PyPA Governance - A "Status-Quo" Model

Following from the “Closing the loop on PyPA Governance / BDFRN” topic, I felt it would be best to start with a governance model that was close to our existing practices.

I found a few hours today to polish up my thoughts on that and write something up –
a “PyPA Status-Quo Governance Model” – https://gist.github.com/pradyunsg/e3f7de20f41dd49214954802eff35f90


A quick summary of this model:

  • Redefines “PyPA members” as folks w/ triage or commit bit. Introduces “PyPA committers” as folks w/ commit bit.
  • Has the same goals for PyPA, as the “Lightweight” model.
  • Uses our already-documented process at pypa.io, for interoperability standards.
    • I’ve not moved language from pypa.io, but we’d probably want to do that in the final form of this model.
  • Uses voting for governance decisions, adopted from core team voting in PEP 13:
    • "at least two thirds of voters vote +1"
    • 7 day period.
    • Only PyPA committers can vote.
  • Describes how projects can leave PyPA if they want to.

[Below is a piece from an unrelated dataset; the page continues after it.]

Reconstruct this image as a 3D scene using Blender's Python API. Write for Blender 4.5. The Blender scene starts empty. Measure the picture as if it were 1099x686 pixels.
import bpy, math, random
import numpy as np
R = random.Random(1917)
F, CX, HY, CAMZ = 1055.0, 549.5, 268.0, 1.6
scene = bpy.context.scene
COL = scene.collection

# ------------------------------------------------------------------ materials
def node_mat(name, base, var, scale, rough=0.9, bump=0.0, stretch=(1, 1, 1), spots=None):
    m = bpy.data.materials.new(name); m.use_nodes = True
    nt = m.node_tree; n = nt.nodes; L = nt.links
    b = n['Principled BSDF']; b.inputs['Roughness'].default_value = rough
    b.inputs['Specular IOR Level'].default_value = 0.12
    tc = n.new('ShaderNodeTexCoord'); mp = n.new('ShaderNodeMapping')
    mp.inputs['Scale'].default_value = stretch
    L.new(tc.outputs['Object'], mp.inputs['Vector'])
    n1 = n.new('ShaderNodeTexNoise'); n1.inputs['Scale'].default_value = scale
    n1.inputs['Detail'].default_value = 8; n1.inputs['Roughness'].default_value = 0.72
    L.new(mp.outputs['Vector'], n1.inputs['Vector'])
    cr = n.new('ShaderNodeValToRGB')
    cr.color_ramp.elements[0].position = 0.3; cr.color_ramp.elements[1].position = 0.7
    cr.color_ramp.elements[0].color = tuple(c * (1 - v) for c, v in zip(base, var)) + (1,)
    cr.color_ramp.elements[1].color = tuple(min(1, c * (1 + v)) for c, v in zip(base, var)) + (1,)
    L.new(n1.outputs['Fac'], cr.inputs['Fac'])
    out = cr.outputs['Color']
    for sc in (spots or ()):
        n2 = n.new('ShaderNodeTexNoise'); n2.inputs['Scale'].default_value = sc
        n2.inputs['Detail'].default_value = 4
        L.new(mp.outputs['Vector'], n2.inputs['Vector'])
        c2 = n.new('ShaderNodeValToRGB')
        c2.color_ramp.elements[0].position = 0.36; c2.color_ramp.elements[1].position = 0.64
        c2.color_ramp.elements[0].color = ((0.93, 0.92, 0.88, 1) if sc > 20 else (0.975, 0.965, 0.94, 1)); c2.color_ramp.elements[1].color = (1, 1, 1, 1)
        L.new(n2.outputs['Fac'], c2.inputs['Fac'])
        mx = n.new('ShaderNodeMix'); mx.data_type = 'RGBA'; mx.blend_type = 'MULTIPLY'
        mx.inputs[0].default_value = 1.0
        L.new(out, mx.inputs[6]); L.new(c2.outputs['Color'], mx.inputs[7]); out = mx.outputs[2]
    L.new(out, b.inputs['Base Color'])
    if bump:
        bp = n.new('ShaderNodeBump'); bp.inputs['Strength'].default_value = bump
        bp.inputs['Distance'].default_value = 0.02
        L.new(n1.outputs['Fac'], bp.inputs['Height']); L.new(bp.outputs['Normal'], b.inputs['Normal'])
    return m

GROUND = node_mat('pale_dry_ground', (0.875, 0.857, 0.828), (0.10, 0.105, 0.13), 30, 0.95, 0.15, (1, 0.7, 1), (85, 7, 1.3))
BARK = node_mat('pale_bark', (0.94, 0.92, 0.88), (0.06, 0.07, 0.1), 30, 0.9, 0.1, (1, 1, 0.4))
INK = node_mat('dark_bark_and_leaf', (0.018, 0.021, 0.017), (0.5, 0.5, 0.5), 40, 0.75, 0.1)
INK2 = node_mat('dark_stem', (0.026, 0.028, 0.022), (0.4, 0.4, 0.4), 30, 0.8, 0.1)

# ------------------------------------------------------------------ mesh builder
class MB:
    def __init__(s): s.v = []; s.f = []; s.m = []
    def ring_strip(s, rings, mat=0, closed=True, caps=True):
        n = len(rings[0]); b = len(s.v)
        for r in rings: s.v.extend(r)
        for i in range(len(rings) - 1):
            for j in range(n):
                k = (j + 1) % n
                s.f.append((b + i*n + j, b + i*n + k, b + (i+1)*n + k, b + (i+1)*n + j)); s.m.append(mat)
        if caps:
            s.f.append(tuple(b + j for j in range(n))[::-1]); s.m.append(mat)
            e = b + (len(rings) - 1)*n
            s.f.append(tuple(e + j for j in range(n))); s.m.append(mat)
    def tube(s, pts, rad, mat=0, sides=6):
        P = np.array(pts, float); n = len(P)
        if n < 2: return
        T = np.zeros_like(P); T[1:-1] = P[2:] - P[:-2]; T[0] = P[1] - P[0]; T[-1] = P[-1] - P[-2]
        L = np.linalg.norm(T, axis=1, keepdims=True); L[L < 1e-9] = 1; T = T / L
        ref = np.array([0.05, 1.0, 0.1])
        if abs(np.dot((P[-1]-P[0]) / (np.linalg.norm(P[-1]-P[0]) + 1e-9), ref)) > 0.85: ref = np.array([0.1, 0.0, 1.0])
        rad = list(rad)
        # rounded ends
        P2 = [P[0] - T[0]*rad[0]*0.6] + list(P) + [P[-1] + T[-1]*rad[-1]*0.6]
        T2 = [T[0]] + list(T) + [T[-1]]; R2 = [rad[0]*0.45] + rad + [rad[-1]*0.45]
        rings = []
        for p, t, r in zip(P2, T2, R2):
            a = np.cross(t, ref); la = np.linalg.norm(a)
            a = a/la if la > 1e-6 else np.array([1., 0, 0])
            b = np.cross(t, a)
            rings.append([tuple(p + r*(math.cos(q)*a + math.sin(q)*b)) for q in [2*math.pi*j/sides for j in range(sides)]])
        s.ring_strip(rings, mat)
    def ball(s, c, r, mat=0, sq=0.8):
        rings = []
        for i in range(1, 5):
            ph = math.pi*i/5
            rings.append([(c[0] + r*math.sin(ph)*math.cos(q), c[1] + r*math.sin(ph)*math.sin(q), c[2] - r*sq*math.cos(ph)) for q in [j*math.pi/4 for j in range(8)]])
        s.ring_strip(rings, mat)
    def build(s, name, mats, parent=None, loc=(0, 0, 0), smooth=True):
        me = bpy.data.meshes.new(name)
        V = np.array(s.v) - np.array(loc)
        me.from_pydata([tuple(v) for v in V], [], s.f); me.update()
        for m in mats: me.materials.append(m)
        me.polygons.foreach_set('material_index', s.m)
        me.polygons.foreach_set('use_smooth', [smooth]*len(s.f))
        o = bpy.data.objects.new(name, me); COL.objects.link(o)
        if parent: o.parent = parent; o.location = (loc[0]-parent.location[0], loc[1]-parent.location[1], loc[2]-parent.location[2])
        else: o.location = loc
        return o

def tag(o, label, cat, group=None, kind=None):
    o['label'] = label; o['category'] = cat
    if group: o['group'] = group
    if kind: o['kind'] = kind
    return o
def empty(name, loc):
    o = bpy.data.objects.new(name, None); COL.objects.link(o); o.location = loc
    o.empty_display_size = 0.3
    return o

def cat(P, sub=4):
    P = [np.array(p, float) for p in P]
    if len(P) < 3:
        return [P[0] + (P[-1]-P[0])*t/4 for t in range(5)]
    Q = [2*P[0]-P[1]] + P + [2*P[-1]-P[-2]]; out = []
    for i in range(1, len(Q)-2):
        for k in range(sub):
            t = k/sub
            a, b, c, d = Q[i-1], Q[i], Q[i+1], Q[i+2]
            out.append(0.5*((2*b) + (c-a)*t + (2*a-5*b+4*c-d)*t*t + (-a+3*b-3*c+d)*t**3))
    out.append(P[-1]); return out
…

Feel free to suggest improvements and changes to this. Please drop a comment on the GitHub Gist if I’ve made language errors or typos, so that this topic only has “functional” discussions. :slight_smile:


If everyone is OK with the general approach outlined there, and our BDFRN (@dustin) gives us his go-ahead, we should probably formalize this into a PEP. I’ll be happy to do the writing work for that, if it’s before 1 October (otherwise it’s a maybe from me).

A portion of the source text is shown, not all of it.